Reputation: 132
Especially in Git Pro (https://git-scm.com/book/en/v2), but also in other sources, a branch is said to be a moveable reference to a commit. As you commit, the current branch (indicated by HEAD) moves forward automatically. Elsewhere, however, you read things such as "the last commit on a branch" or "tip of a branch." Which implies that 1) you can move an existing branch backwards to point at an earlier commit than the latest; and 2) that a branch describes more than a single commit it may reference. To me, it sounds like the branch concept is dumbed down for beginners, but I do not know how to square the different usages. Unless the usage is specific to a command. E.g., git log can handle all commits of a double- or triple-dot range, while git diff only operates on the last two commits in a range.
Upvotes: 0
Views: 44
Reputation: 535057
Elsewhere, however, you read things such as "the last commit on a branch" or "tip of a branch."

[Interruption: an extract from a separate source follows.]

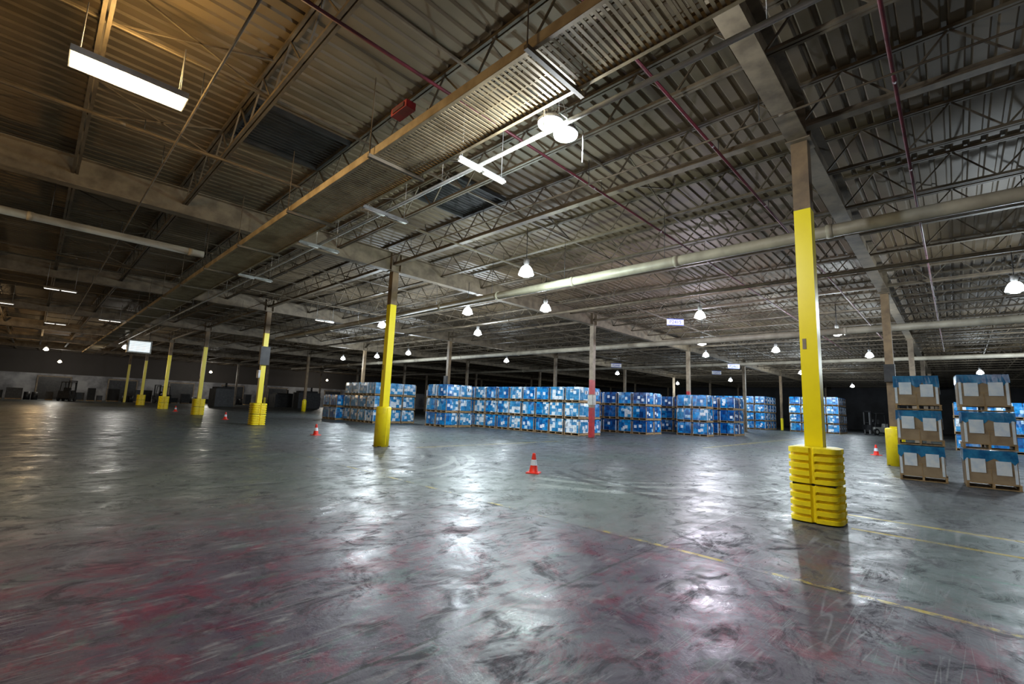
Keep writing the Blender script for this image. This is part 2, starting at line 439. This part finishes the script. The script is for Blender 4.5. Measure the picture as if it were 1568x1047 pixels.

Wrongly. It is natural to talk that way, because human beings think of a branch as a succession of commits, a piece of history. But that is not how git thinks of it, and you won’t understand git if you think that way.
1) you can move an existing branch backwards to point at an earlier commit than the latest;
Correct. That is called reset.
2) that a branch describes more than a single commit it may reference
Wrong. A branch is a name pointing to one commit, and that is all it is. HEAD is usually a pointer to one such name, namely the one you are working on now, and thus it points at the same commit. When you make a commit In the normal edit-add-commit workflow, it points back to the HEAD commit, and then the branch name (and HEAD) slide forward to point to the new commit.
(What I just said will be clearer if you also know what a commit is. When you know what a commit is and what a branch is, you know almost all there is to know about git. The rest is just some verbs, of which merge is the hardest, along with the mechanism for communication with another git.)